* _WHAT TO DO_
Would you return the run of lines that starts at the one with "What Blender Python" and ends at the one with "col = scene.collection", ends included, exactly as written and without the images?

* _MATERIAL FOR THIS EXERCISE_
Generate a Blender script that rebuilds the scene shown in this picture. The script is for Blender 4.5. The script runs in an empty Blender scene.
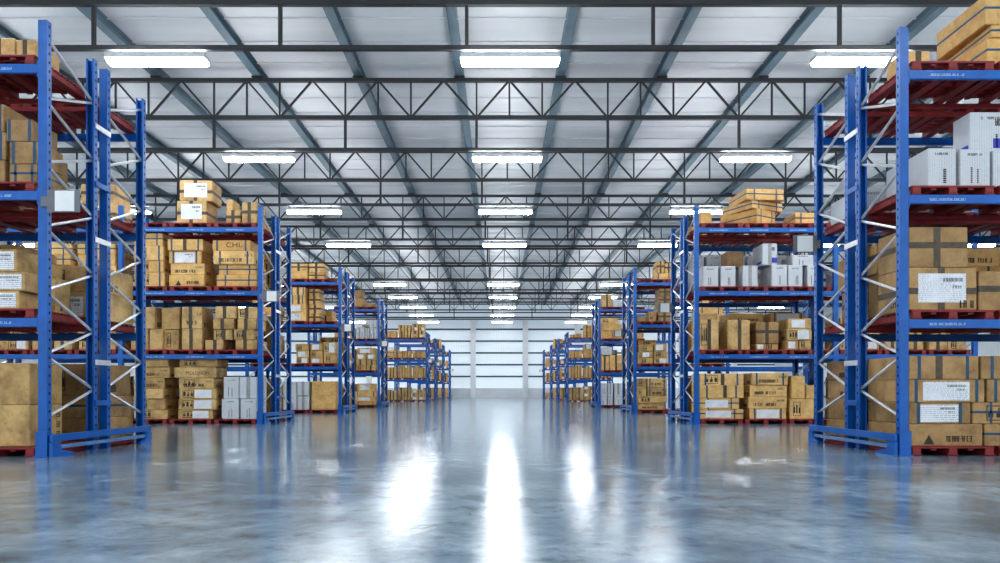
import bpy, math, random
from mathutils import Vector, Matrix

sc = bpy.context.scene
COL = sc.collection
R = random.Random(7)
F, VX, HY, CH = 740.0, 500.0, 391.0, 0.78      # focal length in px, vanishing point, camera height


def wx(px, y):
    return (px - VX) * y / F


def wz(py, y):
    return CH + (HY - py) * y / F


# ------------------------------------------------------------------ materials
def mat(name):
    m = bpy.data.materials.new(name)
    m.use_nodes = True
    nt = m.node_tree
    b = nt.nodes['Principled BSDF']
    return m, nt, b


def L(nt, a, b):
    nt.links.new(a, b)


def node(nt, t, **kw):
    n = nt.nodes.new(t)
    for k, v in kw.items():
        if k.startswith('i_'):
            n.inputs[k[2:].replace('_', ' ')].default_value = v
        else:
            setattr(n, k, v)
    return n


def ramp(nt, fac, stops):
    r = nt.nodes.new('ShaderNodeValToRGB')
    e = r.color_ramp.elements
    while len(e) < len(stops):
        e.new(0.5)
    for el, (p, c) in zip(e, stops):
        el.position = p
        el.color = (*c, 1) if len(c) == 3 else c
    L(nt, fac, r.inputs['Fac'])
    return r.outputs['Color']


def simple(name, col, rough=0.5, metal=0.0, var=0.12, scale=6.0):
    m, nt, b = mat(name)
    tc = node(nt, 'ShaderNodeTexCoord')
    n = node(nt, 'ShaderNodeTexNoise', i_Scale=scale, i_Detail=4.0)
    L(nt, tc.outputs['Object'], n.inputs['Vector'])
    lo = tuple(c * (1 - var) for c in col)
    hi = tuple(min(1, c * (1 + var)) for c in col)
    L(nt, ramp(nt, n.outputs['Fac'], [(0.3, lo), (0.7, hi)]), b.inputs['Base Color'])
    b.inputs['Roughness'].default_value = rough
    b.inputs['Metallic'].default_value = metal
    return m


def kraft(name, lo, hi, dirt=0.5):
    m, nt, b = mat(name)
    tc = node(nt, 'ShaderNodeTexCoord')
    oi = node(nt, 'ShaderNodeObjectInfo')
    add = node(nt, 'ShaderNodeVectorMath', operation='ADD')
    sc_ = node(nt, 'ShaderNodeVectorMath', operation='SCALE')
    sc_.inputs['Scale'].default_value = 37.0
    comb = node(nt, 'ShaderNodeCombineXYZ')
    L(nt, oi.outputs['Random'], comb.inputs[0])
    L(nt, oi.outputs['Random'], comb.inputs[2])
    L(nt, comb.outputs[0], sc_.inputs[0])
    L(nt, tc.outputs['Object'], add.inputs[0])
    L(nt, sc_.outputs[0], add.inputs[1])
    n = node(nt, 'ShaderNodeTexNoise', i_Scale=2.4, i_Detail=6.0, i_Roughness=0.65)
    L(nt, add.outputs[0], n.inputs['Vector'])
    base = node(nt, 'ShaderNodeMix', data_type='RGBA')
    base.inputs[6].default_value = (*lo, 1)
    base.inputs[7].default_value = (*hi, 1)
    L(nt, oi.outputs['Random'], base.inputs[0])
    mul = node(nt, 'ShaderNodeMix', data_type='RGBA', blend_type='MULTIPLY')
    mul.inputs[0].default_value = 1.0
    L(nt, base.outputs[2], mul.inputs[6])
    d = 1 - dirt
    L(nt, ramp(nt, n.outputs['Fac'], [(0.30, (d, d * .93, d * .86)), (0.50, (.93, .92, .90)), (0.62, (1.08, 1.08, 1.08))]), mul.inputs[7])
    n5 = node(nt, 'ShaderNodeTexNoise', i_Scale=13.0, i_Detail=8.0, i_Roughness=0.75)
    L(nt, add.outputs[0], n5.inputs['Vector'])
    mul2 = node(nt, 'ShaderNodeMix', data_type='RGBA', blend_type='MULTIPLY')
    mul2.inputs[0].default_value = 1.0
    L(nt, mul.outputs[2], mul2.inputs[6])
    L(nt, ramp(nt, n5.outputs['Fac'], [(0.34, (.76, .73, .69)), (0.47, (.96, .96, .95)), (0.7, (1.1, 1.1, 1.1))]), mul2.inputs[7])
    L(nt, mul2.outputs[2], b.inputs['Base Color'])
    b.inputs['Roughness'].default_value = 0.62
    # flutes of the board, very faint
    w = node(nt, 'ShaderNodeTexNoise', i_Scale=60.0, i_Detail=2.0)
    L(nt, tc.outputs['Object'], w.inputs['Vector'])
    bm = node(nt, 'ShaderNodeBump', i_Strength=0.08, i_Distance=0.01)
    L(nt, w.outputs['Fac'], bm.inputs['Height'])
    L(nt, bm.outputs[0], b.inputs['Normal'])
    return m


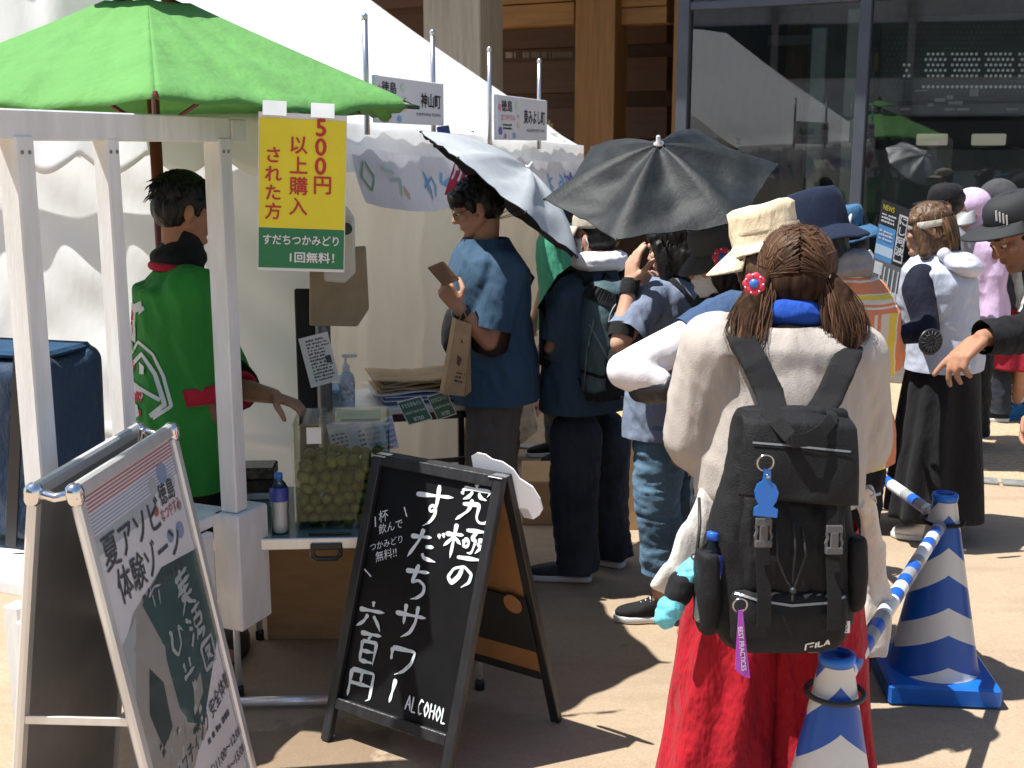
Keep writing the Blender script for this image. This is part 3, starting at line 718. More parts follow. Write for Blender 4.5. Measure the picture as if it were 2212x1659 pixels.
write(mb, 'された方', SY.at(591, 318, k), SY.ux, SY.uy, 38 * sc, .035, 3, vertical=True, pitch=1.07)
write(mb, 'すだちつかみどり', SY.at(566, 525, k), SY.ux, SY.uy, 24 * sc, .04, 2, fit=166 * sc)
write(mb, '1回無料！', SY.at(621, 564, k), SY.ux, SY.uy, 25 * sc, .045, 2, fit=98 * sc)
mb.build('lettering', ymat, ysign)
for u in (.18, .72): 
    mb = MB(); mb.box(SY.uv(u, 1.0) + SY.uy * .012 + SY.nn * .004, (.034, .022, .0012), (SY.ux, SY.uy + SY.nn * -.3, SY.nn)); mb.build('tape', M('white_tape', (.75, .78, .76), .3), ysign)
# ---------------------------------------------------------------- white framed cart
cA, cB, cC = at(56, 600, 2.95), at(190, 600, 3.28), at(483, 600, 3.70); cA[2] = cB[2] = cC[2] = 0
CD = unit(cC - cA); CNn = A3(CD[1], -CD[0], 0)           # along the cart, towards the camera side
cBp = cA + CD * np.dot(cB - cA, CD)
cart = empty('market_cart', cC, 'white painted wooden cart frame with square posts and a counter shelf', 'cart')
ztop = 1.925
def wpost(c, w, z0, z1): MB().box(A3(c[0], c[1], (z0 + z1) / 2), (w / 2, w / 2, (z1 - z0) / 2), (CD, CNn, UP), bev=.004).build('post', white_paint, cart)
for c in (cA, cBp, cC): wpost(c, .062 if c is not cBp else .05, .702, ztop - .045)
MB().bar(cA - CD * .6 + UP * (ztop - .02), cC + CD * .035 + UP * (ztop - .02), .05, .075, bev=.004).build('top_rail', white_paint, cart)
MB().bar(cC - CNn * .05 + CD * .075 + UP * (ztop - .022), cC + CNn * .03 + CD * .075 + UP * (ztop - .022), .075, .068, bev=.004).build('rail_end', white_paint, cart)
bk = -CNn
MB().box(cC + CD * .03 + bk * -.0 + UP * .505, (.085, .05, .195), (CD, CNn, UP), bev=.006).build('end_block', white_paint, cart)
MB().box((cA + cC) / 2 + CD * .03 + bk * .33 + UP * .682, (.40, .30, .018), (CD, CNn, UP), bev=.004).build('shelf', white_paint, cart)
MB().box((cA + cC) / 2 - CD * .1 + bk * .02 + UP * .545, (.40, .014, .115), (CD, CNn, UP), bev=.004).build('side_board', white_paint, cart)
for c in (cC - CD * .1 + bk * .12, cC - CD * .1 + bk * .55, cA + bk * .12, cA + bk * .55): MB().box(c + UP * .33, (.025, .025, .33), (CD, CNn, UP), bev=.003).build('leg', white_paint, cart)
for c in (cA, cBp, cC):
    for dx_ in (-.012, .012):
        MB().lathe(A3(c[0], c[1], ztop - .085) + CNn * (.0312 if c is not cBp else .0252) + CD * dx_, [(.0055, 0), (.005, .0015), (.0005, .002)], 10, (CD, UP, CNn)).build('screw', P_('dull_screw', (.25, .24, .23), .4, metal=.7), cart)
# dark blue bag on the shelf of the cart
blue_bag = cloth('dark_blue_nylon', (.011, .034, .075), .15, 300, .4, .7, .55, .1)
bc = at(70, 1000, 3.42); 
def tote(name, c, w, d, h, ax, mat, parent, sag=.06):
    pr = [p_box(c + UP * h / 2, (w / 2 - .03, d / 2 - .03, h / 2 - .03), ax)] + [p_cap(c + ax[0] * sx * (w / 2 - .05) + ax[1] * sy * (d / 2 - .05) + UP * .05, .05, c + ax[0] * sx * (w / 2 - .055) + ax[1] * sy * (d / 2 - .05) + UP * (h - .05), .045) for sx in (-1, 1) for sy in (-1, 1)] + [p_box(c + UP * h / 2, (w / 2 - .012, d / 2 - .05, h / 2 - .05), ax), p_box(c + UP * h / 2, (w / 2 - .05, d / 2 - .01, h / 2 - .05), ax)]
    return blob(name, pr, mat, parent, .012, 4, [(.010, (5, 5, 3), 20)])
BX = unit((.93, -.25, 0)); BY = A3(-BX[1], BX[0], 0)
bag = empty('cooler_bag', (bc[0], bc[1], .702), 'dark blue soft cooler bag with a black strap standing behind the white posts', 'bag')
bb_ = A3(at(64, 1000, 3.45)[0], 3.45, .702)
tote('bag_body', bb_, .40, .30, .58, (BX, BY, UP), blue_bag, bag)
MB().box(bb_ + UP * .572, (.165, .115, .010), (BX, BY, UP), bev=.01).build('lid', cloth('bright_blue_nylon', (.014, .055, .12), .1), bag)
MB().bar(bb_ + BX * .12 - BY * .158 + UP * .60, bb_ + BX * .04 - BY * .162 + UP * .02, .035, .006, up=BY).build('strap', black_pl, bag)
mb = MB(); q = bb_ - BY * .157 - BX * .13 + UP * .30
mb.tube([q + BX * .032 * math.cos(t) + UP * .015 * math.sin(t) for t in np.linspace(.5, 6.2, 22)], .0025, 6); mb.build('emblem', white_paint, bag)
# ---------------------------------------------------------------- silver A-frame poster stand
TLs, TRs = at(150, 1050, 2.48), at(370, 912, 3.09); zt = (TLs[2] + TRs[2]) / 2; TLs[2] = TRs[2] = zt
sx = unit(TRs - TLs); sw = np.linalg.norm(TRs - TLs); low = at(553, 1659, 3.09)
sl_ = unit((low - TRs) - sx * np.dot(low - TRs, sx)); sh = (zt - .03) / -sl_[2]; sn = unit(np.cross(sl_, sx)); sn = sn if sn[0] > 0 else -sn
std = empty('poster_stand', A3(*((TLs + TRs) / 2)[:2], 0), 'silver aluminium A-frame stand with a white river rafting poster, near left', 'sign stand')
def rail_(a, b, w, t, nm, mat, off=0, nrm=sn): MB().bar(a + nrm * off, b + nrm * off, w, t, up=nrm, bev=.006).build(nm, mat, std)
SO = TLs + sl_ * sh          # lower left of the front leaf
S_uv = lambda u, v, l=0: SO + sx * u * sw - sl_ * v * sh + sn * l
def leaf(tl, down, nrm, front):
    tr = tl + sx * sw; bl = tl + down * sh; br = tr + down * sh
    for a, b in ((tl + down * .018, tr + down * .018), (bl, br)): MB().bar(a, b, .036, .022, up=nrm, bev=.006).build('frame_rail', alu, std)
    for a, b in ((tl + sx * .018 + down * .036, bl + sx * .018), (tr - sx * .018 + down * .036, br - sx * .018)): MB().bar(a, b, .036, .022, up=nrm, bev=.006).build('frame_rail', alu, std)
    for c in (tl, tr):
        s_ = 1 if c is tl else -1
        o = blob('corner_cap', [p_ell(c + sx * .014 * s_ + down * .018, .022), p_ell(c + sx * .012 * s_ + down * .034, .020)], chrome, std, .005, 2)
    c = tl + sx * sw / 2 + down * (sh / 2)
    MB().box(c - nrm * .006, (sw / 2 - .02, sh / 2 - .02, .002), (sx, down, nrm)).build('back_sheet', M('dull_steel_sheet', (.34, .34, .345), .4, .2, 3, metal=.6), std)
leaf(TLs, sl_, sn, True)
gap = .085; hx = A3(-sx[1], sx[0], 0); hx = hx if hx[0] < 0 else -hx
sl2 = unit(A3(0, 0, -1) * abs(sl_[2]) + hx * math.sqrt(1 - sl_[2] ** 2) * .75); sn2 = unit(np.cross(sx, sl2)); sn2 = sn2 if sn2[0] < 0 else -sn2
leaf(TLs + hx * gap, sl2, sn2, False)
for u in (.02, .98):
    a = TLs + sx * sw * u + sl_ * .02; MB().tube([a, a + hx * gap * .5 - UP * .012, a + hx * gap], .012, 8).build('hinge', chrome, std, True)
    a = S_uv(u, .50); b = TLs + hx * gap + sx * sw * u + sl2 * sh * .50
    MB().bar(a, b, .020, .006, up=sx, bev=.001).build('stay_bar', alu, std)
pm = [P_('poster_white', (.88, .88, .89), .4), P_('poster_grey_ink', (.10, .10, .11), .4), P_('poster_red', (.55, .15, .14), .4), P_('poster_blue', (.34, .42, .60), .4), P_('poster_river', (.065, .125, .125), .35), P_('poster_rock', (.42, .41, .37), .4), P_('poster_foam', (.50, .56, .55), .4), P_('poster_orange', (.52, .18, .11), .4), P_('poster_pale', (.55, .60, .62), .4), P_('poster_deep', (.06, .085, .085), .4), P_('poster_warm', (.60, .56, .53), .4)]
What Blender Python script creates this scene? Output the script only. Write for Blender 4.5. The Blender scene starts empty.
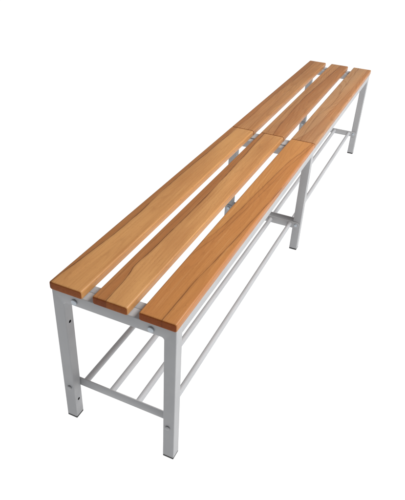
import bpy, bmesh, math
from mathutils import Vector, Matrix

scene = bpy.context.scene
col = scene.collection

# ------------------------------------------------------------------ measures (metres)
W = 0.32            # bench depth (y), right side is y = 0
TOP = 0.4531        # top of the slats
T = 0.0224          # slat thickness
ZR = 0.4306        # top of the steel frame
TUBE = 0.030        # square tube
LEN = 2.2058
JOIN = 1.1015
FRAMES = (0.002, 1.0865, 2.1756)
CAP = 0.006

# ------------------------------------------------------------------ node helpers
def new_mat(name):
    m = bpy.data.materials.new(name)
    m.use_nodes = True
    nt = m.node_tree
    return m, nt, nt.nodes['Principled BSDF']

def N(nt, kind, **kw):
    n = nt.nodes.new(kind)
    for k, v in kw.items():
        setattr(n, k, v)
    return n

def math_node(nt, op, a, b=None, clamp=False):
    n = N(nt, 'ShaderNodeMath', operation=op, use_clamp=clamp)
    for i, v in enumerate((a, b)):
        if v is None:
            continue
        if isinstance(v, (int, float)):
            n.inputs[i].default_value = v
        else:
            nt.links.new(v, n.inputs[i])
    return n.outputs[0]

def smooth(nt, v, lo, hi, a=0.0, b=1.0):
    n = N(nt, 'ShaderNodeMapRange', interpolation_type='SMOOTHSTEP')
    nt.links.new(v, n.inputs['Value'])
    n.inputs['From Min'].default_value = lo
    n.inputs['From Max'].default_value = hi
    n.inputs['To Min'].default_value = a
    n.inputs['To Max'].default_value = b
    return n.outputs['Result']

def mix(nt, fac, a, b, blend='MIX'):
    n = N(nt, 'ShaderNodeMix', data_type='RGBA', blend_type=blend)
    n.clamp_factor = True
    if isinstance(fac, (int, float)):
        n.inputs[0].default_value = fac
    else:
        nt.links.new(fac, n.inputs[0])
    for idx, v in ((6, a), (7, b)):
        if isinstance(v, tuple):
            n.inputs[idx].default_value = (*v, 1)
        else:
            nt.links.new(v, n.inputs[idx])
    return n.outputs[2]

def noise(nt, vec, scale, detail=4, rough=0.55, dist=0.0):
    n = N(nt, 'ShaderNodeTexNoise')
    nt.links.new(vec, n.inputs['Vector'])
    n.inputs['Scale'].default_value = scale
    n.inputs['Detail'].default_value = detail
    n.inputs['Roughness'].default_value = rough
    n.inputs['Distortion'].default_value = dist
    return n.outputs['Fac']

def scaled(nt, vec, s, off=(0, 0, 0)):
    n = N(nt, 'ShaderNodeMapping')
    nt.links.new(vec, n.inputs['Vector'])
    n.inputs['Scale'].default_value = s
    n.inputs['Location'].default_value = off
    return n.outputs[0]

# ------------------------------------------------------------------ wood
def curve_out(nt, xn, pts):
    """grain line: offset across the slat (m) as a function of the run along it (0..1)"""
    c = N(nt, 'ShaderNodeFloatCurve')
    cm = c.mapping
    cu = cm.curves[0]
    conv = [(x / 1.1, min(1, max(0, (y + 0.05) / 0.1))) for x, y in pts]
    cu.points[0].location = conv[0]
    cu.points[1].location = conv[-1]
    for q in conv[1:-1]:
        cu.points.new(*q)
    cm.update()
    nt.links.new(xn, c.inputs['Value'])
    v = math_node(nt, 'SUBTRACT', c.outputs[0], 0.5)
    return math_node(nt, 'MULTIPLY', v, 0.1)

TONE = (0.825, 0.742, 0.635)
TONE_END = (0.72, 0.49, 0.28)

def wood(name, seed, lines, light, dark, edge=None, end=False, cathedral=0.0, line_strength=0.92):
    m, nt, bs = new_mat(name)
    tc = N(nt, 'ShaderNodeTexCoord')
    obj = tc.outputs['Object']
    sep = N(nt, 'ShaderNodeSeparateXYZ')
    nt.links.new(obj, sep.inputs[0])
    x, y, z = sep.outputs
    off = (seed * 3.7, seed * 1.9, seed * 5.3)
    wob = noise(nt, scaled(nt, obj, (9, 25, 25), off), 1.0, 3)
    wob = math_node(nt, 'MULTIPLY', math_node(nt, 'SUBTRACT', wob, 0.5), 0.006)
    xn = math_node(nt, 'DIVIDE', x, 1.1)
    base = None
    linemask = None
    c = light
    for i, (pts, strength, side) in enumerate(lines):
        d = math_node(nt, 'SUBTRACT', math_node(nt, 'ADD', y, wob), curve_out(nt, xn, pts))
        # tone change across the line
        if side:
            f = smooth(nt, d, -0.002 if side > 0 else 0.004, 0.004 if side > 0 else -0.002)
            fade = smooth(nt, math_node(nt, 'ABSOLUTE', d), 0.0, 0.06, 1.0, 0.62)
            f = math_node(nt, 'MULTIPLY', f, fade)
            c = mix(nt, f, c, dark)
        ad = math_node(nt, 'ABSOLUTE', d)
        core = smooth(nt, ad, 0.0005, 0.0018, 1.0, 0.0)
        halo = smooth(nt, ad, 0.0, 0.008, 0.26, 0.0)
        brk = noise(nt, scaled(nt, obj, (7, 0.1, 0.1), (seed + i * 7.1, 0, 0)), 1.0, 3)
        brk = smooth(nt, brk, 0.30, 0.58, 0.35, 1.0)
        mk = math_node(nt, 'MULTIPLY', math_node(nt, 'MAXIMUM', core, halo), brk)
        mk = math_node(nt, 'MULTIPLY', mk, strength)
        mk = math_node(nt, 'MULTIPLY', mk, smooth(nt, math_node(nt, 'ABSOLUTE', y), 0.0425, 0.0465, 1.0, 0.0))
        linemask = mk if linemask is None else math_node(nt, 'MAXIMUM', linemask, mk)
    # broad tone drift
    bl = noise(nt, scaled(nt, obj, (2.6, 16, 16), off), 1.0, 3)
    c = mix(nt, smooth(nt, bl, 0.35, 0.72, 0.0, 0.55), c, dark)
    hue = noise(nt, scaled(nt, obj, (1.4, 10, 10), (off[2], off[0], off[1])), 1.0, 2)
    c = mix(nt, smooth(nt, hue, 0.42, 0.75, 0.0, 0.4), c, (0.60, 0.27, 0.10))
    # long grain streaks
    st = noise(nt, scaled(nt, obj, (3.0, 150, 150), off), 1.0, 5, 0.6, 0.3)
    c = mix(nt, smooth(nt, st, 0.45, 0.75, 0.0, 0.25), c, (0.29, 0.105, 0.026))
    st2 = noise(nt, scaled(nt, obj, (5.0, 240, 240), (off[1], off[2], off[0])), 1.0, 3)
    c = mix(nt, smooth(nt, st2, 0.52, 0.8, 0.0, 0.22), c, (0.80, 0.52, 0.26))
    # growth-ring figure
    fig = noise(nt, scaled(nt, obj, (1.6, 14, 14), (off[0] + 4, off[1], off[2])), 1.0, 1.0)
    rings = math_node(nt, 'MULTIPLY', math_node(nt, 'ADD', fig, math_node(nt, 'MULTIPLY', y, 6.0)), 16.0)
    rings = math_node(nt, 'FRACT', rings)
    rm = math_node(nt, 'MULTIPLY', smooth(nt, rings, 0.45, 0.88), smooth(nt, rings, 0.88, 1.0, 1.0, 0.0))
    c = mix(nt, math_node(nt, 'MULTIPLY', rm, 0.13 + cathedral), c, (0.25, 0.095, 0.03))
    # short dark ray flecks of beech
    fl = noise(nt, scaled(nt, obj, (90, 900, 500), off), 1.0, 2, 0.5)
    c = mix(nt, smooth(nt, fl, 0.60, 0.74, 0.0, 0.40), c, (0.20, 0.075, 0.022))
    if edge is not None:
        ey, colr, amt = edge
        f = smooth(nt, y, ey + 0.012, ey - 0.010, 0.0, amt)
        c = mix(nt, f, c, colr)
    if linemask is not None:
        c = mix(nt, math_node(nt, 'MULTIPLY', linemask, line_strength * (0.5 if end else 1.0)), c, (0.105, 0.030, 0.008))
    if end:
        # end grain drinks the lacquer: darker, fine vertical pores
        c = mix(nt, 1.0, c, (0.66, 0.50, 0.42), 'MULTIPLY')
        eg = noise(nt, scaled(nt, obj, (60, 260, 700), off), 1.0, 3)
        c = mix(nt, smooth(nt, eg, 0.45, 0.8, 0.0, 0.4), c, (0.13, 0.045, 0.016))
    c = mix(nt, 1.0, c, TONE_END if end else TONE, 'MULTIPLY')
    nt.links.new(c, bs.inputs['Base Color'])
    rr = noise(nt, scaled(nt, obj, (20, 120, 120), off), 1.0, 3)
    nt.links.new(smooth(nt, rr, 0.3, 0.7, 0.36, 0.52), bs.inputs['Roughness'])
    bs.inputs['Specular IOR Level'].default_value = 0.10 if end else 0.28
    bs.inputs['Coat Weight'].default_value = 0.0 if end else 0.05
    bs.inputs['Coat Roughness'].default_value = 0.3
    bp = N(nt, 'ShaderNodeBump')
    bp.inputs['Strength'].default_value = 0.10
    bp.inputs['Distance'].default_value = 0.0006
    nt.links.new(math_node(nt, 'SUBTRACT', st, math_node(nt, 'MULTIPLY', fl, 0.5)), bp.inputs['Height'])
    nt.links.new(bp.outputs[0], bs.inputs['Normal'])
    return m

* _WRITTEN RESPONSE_
What Blender Python script creates this scene? Output the script only. Write for Blender 4.5. The Blender scene starts empty.
import bpy, bmesh, math
from mathutils import Vector, Matrix

scene = bpy.context.scene
col = scene.collection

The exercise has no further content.